En substance, il propose de réorganiser les structures et les moyens de la santé au travail et de la prévention des risques professionnels. Le scénario proposé aboutirait à la création de guichets uniques régionaux, couvrant l’intégralité des services en santé au travail et en prévention auxquels l’entreprise peut prétendre dans sa région. Ces structures régionales regrouperaient les compétences de plusieurs organismes existants et proposeraient une offre régionale voulue “homogène” par les rédacteurs du rapport.
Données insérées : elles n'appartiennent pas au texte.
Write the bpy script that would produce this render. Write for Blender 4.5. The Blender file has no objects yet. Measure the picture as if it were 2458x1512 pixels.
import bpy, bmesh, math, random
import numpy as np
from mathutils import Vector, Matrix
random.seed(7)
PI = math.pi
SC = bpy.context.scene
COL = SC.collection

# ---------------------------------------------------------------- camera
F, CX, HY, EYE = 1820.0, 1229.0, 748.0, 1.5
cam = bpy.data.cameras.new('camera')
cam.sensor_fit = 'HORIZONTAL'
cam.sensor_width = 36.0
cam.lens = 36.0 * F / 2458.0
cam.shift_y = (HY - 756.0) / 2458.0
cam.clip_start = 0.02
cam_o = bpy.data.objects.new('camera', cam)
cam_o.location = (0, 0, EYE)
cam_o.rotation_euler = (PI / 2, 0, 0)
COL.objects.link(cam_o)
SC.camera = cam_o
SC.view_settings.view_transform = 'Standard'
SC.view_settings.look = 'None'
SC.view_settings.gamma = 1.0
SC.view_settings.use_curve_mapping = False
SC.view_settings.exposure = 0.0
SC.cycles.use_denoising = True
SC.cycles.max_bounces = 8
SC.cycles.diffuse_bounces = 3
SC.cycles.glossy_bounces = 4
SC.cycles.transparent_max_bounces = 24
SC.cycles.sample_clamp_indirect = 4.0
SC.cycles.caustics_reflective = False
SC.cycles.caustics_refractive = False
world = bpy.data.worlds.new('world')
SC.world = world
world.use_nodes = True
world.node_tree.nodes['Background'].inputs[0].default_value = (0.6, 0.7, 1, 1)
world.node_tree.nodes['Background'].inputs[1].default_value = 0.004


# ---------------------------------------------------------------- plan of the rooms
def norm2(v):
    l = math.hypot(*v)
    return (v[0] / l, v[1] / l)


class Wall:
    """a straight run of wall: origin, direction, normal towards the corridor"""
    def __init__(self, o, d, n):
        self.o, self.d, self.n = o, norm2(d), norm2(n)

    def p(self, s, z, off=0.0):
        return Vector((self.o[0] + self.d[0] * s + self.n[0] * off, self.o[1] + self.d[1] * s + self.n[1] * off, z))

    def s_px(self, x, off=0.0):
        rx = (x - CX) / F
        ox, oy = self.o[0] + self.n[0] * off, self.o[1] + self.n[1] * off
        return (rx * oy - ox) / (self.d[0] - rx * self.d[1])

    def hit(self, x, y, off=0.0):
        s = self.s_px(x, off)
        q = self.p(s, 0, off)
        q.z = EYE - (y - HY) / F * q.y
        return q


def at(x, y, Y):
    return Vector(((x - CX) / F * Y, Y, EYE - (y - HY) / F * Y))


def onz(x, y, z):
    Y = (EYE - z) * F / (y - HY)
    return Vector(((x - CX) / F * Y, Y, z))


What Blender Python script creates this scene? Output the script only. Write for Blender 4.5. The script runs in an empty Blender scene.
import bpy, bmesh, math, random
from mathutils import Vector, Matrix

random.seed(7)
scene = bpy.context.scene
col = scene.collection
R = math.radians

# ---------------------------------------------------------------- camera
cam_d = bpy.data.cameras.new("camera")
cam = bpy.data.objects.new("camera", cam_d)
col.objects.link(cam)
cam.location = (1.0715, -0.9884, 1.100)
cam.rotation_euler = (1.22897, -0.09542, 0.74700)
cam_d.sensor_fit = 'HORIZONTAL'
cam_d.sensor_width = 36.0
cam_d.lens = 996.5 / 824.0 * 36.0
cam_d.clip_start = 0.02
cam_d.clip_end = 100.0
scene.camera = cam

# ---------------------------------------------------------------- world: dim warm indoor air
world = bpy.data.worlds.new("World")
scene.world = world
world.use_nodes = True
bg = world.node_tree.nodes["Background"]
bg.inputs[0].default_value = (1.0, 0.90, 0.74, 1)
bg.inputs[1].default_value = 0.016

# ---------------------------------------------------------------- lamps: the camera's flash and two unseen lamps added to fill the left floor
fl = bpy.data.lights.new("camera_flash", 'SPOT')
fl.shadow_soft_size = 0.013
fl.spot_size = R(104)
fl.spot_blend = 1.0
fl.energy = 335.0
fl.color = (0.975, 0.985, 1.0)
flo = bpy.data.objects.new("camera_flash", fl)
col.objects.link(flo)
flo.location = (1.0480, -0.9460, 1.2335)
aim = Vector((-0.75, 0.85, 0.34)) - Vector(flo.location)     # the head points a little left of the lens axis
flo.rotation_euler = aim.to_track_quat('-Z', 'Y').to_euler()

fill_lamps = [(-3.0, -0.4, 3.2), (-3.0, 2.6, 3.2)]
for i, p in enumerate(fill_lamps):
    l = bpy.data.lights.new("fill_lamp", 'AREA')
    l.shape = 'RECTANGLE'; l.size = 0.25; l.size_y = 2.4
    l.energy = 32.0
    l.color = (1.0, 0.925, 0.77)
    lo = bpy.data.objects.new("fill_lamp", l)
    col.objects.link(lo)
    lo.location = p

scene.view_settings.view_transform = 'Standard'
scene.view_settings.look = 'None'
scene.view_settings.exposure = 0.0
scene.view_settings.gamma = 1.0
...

Un fonds national de prévention, financé par les cotisations des employeurs, l’État, la CNAM, les complémentaires santé, l’Agefiph (gestion du fonds pour l’insertion professionnelle des personnes handicapées) et les contributions volontaires des travailleurs indépendants alimenterait une structure “France Santé Travail” qui elle-même piloterait les structures “Régions Santé Travail”.

Dans la pratique, cette régionalisation risque fort, au contraire des intentions affichées, de conduire à la multiplication d’usines à gaz régionales avec chacune ses propres règles et son réseau de prestataires et de se révéler comme une entrave supplémentaire à la prévention. Ce qui provoquerait en outre, selon la disparité des efforts régionaux, l’émergence d’une prévention à plusieurs vitesses.

Si la volonté d’inciter les entreprises à s’engager davantage dans la prévention par une approche valorisante (recommandation 4), notamment “ne pas fonder l’incitation à la prévention sur la seule menace de la sanction”, est louable, la réflexion qui a conduit à la rédaction de la recommandation 13 sur la “simplification” de l’évaluation des risques dans les entreprises apparaît insuffisante. L’actuel Document Unique d’Évaluation des Risques serait intégré dans un nouveau document “unique” obligatoire, le Plan de Prévention des Risques. Sachant qu’un bon document unique s’intègre déjà nécessairement à un plan de prévention, l’intérêt de cette recommandation apparaît plus cosmétique que réel. Plus dangereuse, la proposition de “limiter la formalisation de l’évaluation aux risques majeurs dans les plus petites entreprises” aurait pour conséquence d’éloigner encore plus les TPE de la culture de prévention pourtant chère aux vœux des rédacteurs du rapport.

La liste des auditions en annexe apporte, par défaut, une information importante : ont été interrogés des organisations syndicales et professionnelles, des organismes publics, des “personnalités qualifiées” et des experts, parmi lesquels aucun préventeur privé. Or ces préventeurs privés sont, concrètement et au quotidien, des acteurs majeurs du développement de la culture de prévention, principalement auprès des TPE qui ont peu de moyens humains à lui consacrer. Cette lacune éclaire une bonne partie des insuffisances du rapport Lecocq.

Bref, si le rapport Lecocq a le mérite d’ouvrir un débat d’ampleur sur l’organisation de la santé au travail et de la prévention des risques professionnels, il ne pourra pas, du fait de ses lacunes et de ses contradictions, servir à lui seul de base à la réforme envisagée.